Transcribe all of the material exactly. Any picture in it should be left out.

# # #

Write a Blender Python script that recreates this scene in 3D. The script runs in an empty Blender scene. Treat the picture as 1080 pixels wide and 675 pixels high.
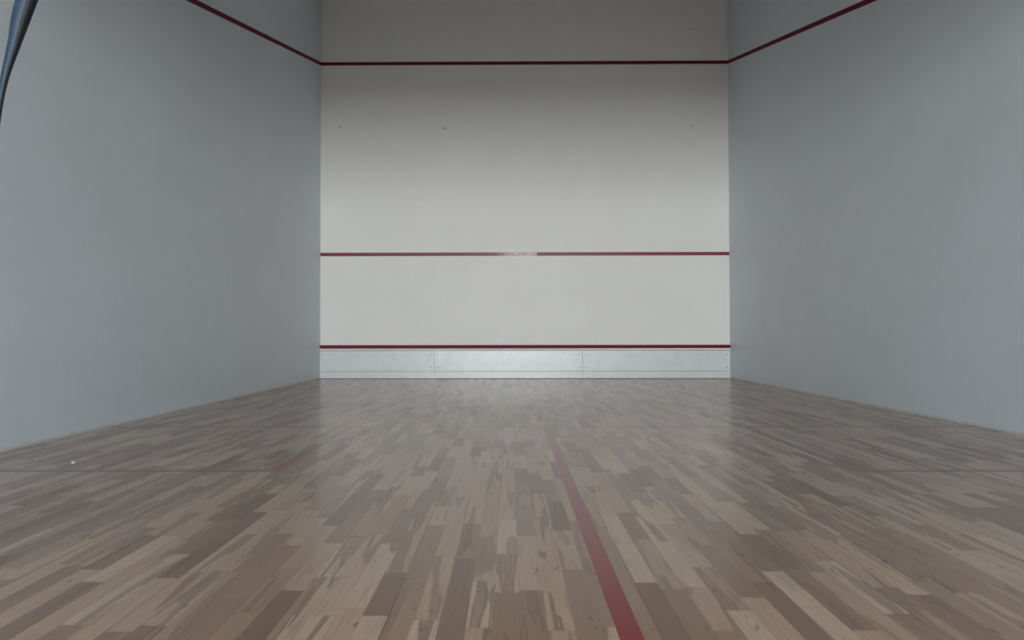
import bpy, bmesh, math, random
from mathutils import Vector, Matrix
random.seed(7)
C = bpy.context.scene

# ------------------------------------------------------------------ camera
F_PX, CX, D, H = 756.1, -0.2093, 10.383, 0.6237
YAW, PIT, ROL = 0.0077, 0.0177, -0.0015
cy, sy, cp, sp, cr, sr = (math.cos(YAW), math.sin(YAW), math.cos(PIT), math.sin(PIT), math.cos(ROL), math.sin(ROL))
Fv = Vector((-sy*cp, cy*cp, sp)); Rv = Vector((cy, sy, 0)); Uv = Rv.cross(Fv)
R2 = Rv*cr + Uv*sr; U2 = -Rv*sr + Uv*cr
cd = bpy.data.cameras.new('camera'); cam = bpy.data.objects.new('camera', cd)
C.collection.objects.link(cam); C.camera = cam
cam.matrix_world = Matrix(((R2.x, U2.x, -Fv.x, CX), (R2.y, U2.y, -Fv.y, -D), (R2.z, U2.z, -Fv.z, H), (0, 0, 0, 1)))
cd.sensor_fit = 'HORIZONTAL'; cd.sensor_width = 36.0; cd.lens = 36.0*F_PX/1080
cd.shift_x = (540-532.14)/1080; cd.shift_y = (340.51-337.5)/1080
cd.clip_start = 0.02

# ------------------------------------------------------------------ world, daylight, exposure
w = bpy.data.worlds.new('world'); C.world = w; w.use_nodes = True
w.node_tree.nodes['Background'].inputs[0].default_value = (0.62, 0.8, 1.0, 1)
w.node_tree.nodes['Background'].inputs[1].default_value = 1.0
C.view_settings.view_transform = 'Standard'; C.view_settings.look = 'None'
C.view_settings.gamma = 1.0; C.view_settings.use_curve_mapping = False
C.view_settings.exposure = 0.0

WIN_Y, WIN_Z0, WIN_Z1, WIN_HW = -21.0, 0.26, 2.30, 2.30      # the window band of the lobby behind the court
LINTEL = 2.40
def area(name, loc, sx, sz, power, col, rot):
    l = bpy.data.lights.new(name, 'AREA'); l.shape = 'RECTANGLE'; l.size = sx; l.size_y = sz
    l.energy = power; l.color = col
    o = bpy.data.objects.new(name, l); C.collection.objects.link(o)
    o.location = loc; o.rotation_euler = rot
    return o
area('window_daylight', (-0.25, WIN_Y+0.06, (WIN_Z0+WIN_Z1)/2), 2*WIN_HW, WIN_Z1-WIN_Z0, 1390, (0.965, 0.985, 0.98), (math.pi/2, 0, 0))
# unseen fill light added over the lobby for the near floor and walls
FILL = (-2.4, 2.4, -13.6, -10.9)
area('added_fill_light', ((FILL[0]+FILL[1])/2, (FILL[2]+FILL[3])/2, 2.93), FILL[1]-FILL[0], FILL[3]-FILL[2], 85, (0.38, 0.70, 1.0), (0, 0, 0))

# ------------------------------------------------------------------ helpers
def link(name, bm, mat, parent=None, kind=None, smooth=False):
    me = bpy.data.meshes.new(name); bmesh.ops.recalc_face_normals(bm, faces=bm.faces); bm.to_mesh(me); bm.free()
    for m in (mat if isinstance(mat, (list, tuple)) else [mat]): me.materials.append(m)
    if smooth:
        for p in me.polygons: p.use_smooth = True
    o = bpy.data.objects.new(name, me); C.collection.objects.link(o)
    if parent: o.parent = parent
    if kind: o['kind'] = kind
    return o
def box(bm, x0, x1, y0, y1, z0, z1, bevel=0):
    r = bmesh.ops.create_cube(bm, size=1)
    for v in r['verts']:
        v.co = Vector(((x0+x1)/2 + v.co.x*(x1-x0), (y0+y1)/2 + v.co.y*(y1-y0), (z0+z1)/2 + v.co.z*(z1-z0)))
    if bevel:
        es = list({e for v in r['verts'] for e in v.link_edges})
        bmesh.ops.bevel(bm, geom=es, offset=bevel, segments=2, affect='EDGES')
def prism(bm, pts, axis, a, b):
    """pts: 2D outline; axis 'x': outline in (y,z), 'y': outline in (x,z)"""
    mk = (lambda p, t: Vector((t, p[0], p[1]))) if axis == 'x' else (lambda p, t: Vector((p[0], t, p[1])))
    A = [bm.verts.new(mk(p, a)) for p in pts]; B = [bm.verts.new(mk(p, b)) for p in pts]
    bm.faces.new(A); bm.faces.new(list(reversed(B)))
    n = len(pts)
    for i in range(n): bm.faces.new((A[i], B[i], B[(i+1) % n], A[(i+1) % n]))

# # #

• [Exercise result]:
Write a Blender Python script that recreates this scene in 3D. The script runs in an empty Blender scene. Treat the picture as 1080 pixels wide and 675 pixels high.
import bpy, bmesh, math, random
from mathutils import Vector, Matrix
random.seed(7)
C = bpy.context.scene

# ------------------------------------------------------------------ camera
F_PX, CX, D, H = 756.1, -0.2093, 10.383, 0.6237
YAW, PIT, ROL = 0.0077, 0.0177, -0.0015
cy, sy, cp, sp, cr, sr = (math.cos(YAW), math.sin(YAW), math.cos(PIT), math.sin(PIT), math.cos(ROL), math.sin(ROL))
Fv = Vector((-sy*cp, cy*cp, sp)); Rv = Vector((cy, sy, 0)); Uv = Rv.cross(Fv)
R2 = Rv*cr + Uv*sr; U2 = -Rv*sr + Uv*cr
cd = bpy.data.cameras.new('camera'); cam = bpy.data.objects.new('camera', cd)
C.collection.objects.link(cam); C.camera = cam
cam.matrix_world = Matrix(((R2.x, U2.x, -Fv.x, CX), (R2.y, U2.y, -Fv.y, -D), (R2.z, U2.z, -Fv.z, H), (0, 0, 0, 1)))
cd.sensor_fit = 'HORIZONTAL'; cd.sensor_width = 36.0; cd.lens = 36.0*F_PX/1080
cd.shift_x = (540-532.14)/1080; cd.shift_y = (340.51-337.5)/1080
cd.clip_start = 0.02

# ------------------------------------------------------------------ world, daylight, exposure
w = bpy.data.worlds.new('world'); C.world = w; w.use_nodes = True
w.node_tree.nodes['Background'].inputs[0].default_value = (0.62, 0.8, 1.0, 1)
w.node_tree.nodes['Background'].inputs[1].default_value = 1.0
C.view_settings.view_transform = 'Standard'; C.view_settings.look = 'None'
C.view_settings.gamma = 1.0; C.view_settings.use_curve_mapping = False
C.view_settings.exposure = 0.0

WIN_Y, WIN_Z0, WIN_Z1, WIN_HW = -21.0, 0.26, 2.30, 2.30      # the window band of the lobby behind the court
LINTEL = 2.40
def area(name, loc, sx, sz, power, col, rot):
    l = bpy.data.lights.new(name, 'AREA'); l.shape = 'RECTANGLE'; l.size = sx; l.size_y = sz
    l.energy = power; l.color = col
    o = bpy.data.objects.new(name, l); C.collection.objects.link(o)
    o.location = loc; o.rotation_euler = rot
    return o
area('window_daylight', (-0.25, WIN_Y+0.06, (WIN_Z0+WIN_Z1)/2), 2*WIN_HW, WIN_Z1-WIN_Z0, 1390, (0.965, 0.985, 0.98), (math.pi/2, 0, 0))
# unseen fill light added over the lobby for the near floor and walls
FILL = (-2.4, 2.4, -13.6, -10.9)
area('added_fill_light', ((FILL[0]+FILL[1])/2, (FILL[2]+FILL[3])/2, 2.93), FILL[1]-FILL[0], FILL[3]-FILL[2], 85, (0.38, 0.70, 1.0), (0, 0, 0))

# ------------------------------------------------------------------ helpers
def link(name, bm, mat, parent=None, kind=None, smooth=False):
    me = bpy.data.meshes.new(name); bmesh.ops.recalc_face_normals(bm, faces=bm.faces); bm.to_mesh(me); bm.free()
    for m in (mat if isinstance(mat, (list, tuple)) else [mat]): me.materials.append(m)
    if smooth:
        for p in me.polygons: p.use_smooth = True
    o = bpy.data.objects.new(name, me); C.collection.objects.link(o)
    if parent: o.parent = parent
    if kind: o['kind'] = kind
    return o
def box(bm, x0, x1, y0, y1, z0, z1, bevel=0):
    r = bmesh.ops.create_cube(bm, size=1)
    for v in r['verts']:
        v.co = Vector(((x0+x1)/2 + v.co.x*(x1-x0), (y0+y1)/2 + v.co.y*(y1-y0), (z0+z1)/2 + v.co.z*(z1-z0)))
    if bevel:
        es = list({e for v in r['verts'] for e in v.link_edges})
        bmesh.ops.bevel(bm, geom=es, offset=bevel, segments=2, affect='EDGES')
def prism(bm, pts, axis, a, b):
    """pts: 2D outline; axis 'x': outline in (y,z), 'y': outline in (x,z)"""
    mk = (lambda p, t: Vector((t, p[0], p[1]))) if axis == 'x' else (lambda p, t: Vector((p[0], t, p[1])))
    A = [bm.verts.new(mk(p, a)) for p in pts]; B = [bm.verts.new(mk(p, b)) for p in pts]
    bm.faces.new(A); bm.faces.new(list(reversed(B)))
    n = len(pts)
    for i in range(n): bm.faces.new((A[i], B[i], B[(i+1) % n], A[(i+1) % n]))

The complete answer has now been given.